EXERCISE INSTRUCTIONS: Reproduce every entry exactly, without alteration.

Stored data entries
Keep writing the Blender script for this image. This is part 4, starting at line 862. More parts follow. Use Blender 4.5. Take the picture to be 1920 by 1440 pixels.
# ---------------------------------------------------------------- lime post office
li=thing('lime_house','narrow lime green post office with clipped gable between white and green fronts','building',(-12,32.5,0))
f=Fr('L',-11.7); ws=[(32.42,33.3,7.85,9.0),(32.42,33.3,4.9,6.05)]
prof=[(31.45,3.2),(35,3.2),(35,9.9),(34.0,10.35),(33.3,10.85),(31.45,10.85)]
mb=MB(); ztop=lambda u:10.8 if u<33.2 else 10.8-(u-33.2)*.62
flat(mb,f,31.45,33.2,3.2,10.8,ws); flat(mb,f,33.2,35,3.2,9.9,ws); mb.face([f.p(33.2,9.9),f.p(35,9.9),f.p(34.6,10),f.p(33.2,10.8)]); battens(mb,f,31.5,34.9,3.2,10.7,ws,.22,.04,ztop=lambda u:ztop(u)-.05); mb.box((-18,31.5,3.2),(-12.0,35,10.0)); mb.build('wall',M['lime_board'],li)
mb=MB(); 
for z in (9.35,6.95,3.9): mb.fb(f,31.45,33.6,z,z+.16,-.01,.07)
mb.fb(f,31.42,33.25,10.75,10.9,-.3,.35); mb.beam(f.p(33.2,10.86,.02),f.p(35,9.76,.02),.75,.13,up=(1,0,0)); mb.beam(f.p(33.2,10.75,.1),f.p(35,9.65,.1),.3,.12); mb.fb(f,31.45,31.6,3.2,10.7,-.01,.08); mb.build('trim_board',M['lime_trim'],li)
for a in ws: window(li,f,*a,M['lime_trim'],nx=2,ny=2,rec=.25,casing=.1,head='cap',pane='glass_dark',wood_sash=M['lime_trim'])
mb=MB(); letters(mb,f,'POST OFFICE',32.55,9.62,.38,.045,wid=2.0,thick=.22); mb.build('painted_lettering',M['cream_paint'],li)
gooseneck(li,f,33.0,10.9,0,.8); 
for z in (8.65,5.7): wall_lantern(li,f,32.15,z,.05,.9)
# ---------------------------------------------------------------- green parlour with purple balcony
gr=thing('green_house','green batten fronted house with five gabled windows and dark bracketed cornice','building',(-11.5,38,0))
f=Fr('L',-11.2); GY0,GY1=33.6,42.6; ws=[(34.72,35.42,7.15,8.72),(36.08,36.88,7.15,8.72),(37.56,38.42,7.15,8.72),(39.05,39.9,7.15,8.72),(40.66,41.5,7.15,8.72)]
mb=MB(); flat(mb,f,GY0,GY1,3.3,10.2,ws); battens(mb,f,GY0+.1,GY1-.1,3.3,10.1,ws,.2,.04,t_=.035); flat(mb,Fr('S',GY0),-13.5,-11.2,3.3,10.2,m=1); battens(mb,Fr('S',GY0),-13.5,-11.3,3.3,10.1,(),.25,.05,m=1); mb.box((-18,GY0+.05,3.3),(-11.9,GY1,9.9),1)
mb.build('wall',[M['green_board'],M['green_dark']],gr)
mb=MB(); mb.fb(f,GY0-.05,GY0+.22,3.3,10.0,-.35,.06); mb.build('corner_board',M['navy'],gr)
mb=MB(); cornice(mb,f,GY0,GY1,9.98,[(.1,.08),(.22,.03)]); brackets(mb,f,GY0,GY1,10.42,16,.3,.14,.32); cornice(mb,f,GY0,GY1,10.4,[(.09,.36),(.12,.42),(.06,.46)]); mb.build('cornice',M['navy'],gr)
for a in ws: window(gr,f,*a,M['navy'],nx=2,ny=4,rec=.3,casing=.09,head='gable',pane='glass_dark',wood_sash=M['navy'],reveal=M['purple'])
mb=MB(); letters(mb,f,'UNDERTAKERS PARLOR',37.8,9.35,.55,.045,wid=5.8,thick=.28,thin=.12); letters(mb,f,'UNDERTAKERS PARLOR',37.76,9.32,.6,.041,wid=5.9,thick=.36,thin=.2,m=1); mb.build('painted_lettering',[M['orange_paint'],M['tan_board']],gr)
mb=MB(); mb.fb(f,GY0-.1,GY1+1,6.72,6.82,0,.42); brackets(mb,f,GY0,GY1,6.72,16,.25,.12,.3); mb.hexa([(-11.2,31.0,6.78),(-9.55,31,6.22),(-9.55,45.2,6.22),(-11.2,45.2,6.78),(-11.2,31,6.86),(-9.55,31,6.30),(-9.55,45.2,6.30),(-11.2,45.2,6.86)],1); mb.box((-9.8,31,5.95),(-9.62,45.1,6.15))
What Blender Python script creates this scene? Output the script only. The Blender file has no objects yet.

REPLY:
Keep writing the Blender script for this image. This is part 4, starting at line 862. More parts follow. Use Blender 4.5. Take the picture to be 1920 by 1440 pixels.
# ---------------------------------------------------------------- lime post office
li=thing('lime_house','narrow lime green post office with clipped gable between white and green fronts','building',(-12,32.5,0))
f=Fr('L',-11.7); ws=[(32.42,33.3,7.85,9.0),(32.42,33.3,4.9,6.05)]
prof=[(31.45,3.2),(35,3.2),(35,9.9),(34.0,10.35),(33.3,10.85),(31.45,10.85)]
mb=MB(); ztop=lambda u:10.8 if u<33.2 else 10.8-(u-33.2)*.62
flat(mb,f,31.45,33.2,3.2,10.8,ws); flat(mb,f,33.2,35,3.2,9.9,ws); mb.face([f.p(33.2,9.9),f.p(35,9.9),f.p(34.6,10),f.p(33.2,10.8)]); battens(mb,f,31.5,34.9,3.2,10.7,ws,.22,.04,ztop=lambda u:ztop(u)-.05); mb.box((-18,31.5,3.2),(-12.0,35,10.0)); mb.build('wall',M['lime_board'],li)
mb=MB(); 
for z in (9.35,6.95,3.9): mb.fb(f,31.45,33.6,z,z+.16,-.01,.07)
mb.fb(f,31.42,33.25,10.75,10.9,-.3,.35); mb.beam(f.p(33.2,10.86,.02),f.p(35,9.76,.02),.75,.13,up=(1,0,0)); mb.beam(f.p(33.2,10.75,.1),f.p(35,9.65,.1),.3,.12); mb.fb(f,31.45,31.6,3.2,10.7,-.01,.08); mb.build('trim_board',M['lime_trim'],li)
for a in ws: window(li,f,*a,M['lime_trim'],nx=2,ny=2,rec=.25,casing=.1,head='cap',pane='glass_dark',wood_sash=M['lime_trim'])
mb=MB(); letters(mb,f,'POST OFFICE',32.55,9.62,.38,.045,wid=2.0,thick=.22); mb.build('painted_lettering',M['cream_paint'],li)
gooseneck(li,f,33.0,10.9,0,.8); 
for z in (8.65,5.7): wall_lantern(li,f,32.15,z,.05,.9)
# ---------------------------------------------------------------- green parlour with purple balcony
gr=thing('green_house','green batten fronted house with five gabled windows and dark bracketed cornice','building',(-11.5,38,0))
f=Fr('L',-11.2); GY0,GY1=33.6,42.6; ws=[(34.72,35.42,7.15,8.72),(36.08,36.88,7.15,8.72),(37.56,38.42,7.15,8.72),(39.05,39.9,7.15,8.72),(40.66,41.5,7.15,8.72)]
mb=MB(); flat(mb,f,GY0,GY1,3.3,10.2,ws); battens(mb,f,GY0+.1,GY1-.1,3.3,10.1,ws,.2,.04,t_=.035); flat(mb,Fr('S',GY0),-13.5,-11.2,3.3,10.2,m=1); battens(mb,Fr('S',GY0),-13.5,-11.3,3.3,10.1,(),.25,.05,m=1); mb.box((-18,GY0+.05,3.3),(-11.9,GY1,9.9),1)
mb.build('wall',[M['green_board'],M['green_dark']],gr)
mb=MB(); mb.fb(f,GY0-.05,GY0+.22,3.3,10.0,-.35,.06); mb.build('corner_board',M['navy'],gr)
mb=MB(); cornice(mb,f,GY0,GY1,9.98,[(.1,.08),(.22,.03)]); brackets(mb,f,GY0,GY1,10.42,16,.3,.14,.32); cornice(mb,f,GY0,GY1,10.4,[(.09,.36),(.12,.42),(.06,.46)]); mb.build('cornice',M['navy'],gr)
for a in ws: window(gr,f,*a,M['navy'],nx=2,ny=4,rec=.3,casing=.09,head='gable',pane='glass_dark',wood_sash=M['navy'],reveal=M['purple'])
mb=MB(); letters(mb,f,'UNDERTAKERS PARLOR',37.8,9.35,.55,.045,wid=5.8,thick=.28,thin=.12); letters(mb,f,'UNDERTAKERS PARLOR',37.76,9.32,.6,.041,wid=5.9,thick=.36,thin=.2,m=1); mb.build('painted_lettering',[M['orange_paint'],M['tan_board']],gr)
mb=MB(); mb.fb(f,GY0-.1,GY1+1,6.72,6.82,0,.42); brackets(mb,f,GY0,GY1,6.72,16,.25,.12,.3); mb.hexa([(-11.2,31.0,6.78),(-9.55,31,6.22),(-9.55,45.2,6.22),(-11.2,45.2,6.78),(-11.2,31,6.86),(-9.55,31,6.30),(-9.55,45.2,6.30),(-11.2,45.2,6.86)],1); mb.box((-9.8,31,5.95),(-9.62,45.1,6.15))
What Blender Python script creates this scene? Output the script only. The Blender file has no objects yet.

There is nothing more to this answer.